Le camp de Kakuma héberge actuellement quelque 16 000 résidents de plus que sa capacité de 150 000 résidents. En décembre 2013, un nouveau site, baptisé Kakuma 4, a ouvert ses portes pour accueillir 20 000 réfugiés.

Environ 150 personnes arrivent au camp chaque jour.

« Nous essayons désespérément de trouver un nouveau terrain pour réinstaller les nouveaux arrivants », a dit Catherine Wachiaya, responsable des communications du HCR.

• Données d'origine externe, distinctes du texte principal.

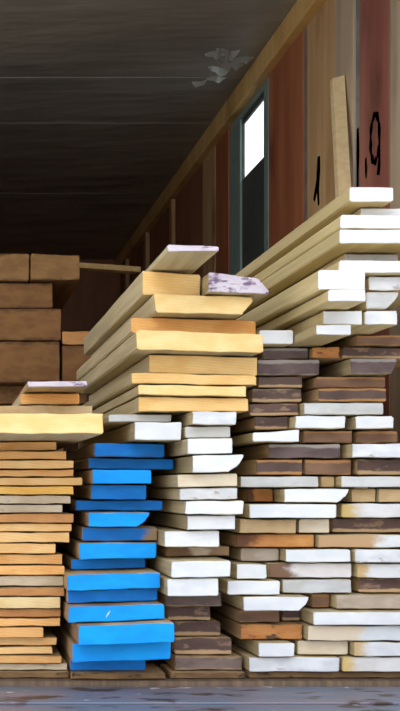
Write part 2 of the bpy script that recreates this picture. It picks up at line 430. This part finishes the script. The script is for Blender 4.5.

« Il est très difficile de fournir une quantité suffisante d’eau et nous nous attendons à ce que le surpeuplement favorise l’apparition d’épidémies de paludisme et de choléra avec l’arrivée des pluies », a-t-elle dit.

Afin d’atténuer les risques, plus de 1 000 latrines ont été construites pour les nouveaux arrivants. Ils reçoivent des moustiquaires et les sites de reproduction des moustiques sont traités avec du larvicide.

Il est difficile de maintenir un niveau élevé d’aide à cause de l’arrivée continue de réfugiés.

« Les services comme l’eau, l’hébergement et le bois de chauffage sont sous pression, notamment au nouveau camp de Kakuma 4 », a dit un responsable d’une organisation non gouvernementale (ONG) qui vient en aide aux réfugiés.

« La réinstallation des réfugiés urbains par le gouvernement kényan [dans le cadre d’une opération contre le terrorisme] est venu s’ajouter au fardeau porté par les agences d’aide humanitaire ici à Kakuma » a dit un responsable qui a demandé à garder l’anonymat en raison de la sensibilité de la question.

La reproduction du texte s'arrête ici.